С первого дня брака она намеревалась использовать любую уловку для приобретения даже мимолетной и тайной власти над супругом. Например, как указывал Александр Дюма, согласно древнему русскому обычаю, молодая жена должна была представить доказательства своей невинности, но в данном случае это было невозможно, поскольку акта близости не получилось. По совету какой-то придворной дамы за доказательство невинности выдали кровь петуха, но в итоге Екатерина приобрела некое временное влияние на мужа. Даже в этом маленьком семейном эпизоде проявляется фактическое соперничество жены с мужем; она с самого начала повела борьбу на уничтожение Петра как монарха, используя всевозможные средства для доказательства его несостоятельности в управлении государством.
Уже в то время проявилась необычная склонность Екатерины к авантюрам. Она, например, порой вставала в три часа утра и в мужской одежде с одним только егерем отправлялась на охоту или рыбалку, выходя даже в открытое море на утлой лодочке. Екатерина подолгу скакала верхом, нередко забираясь в глубину лесной чащи и не страшась одиночества, – этой страстной натуре нужны были потрясения и периодические разрядки. «В это время также у меня в кармане постоянно бывала книга, которую я принималась читать, как скоро была одна», – указывала она позже.
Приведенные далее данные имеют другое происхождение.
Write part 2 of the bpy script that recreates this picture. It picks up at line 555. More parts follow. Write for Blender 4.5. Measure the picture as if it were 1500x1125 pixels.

Зажатая в тисках политики, придавленная безликостью Петра, она жила, продолжая готовить себя к миссии, как Цезарь во время десятилетней Галльской войны перед переходом Рубикона.
В сложившихся обстоятельствах она должна была искать союзников и приверженцев, людей, которые сделают ставки на нее, а не на Петра. Великая княгиня и сама по себе притягивала сильных политиков, которые с ужасом взирали на продолжающиеся полубезумные военные игры Петра с лакеями и придворными. Поэтому неудивительно, что наиболее приближенные к верховной власти Кирилл Разумовский и Иван Шувалов сами предложили Екатерине свои услуги. Даже канцлер Алексей Бестужев, в свое время проявивший так мало радости относительно выбоpa Елизаветой Ангальт-Цербстской принцессы Софии, после аккуратных и ненавязчивых сигналов Екатерины пошел на сближение с ней. Один из наиболее влиятельных русских политиков того периода еще при жизни Елизаветы увидел в молодой княгине прочный внутренний стержень – то, что может стать опорой беснующейся во внутренних противоречиях России. Не решился он признаться в контактах с Екатериной и после неожиданного ареста – кто-то из конкурентов этого высокопоставленного чиновника оклеветал его перед стареющей и становящейся боязливой императрицей в надежде возвыситься самому. Ситуация, ставшая типичной в жизни монархий, едва не погубила Екатерину, заставив ее трепетать от мысли, что слишком откровенная для частного лица переписка с канцлером попадет в руки императрицы. Это была бы верная гибель. Однако внешне душевный стресс был почти незаметен: психологически она уже была готова ко всему и оставалась удивительно холодной в общении с окружающими. Она умела сохранять свои мысли во льду неприступности, демонстрируя удивительную легкость управления своими чувствами и ощущениями – качество, присущее наиболее развитым женским натурам.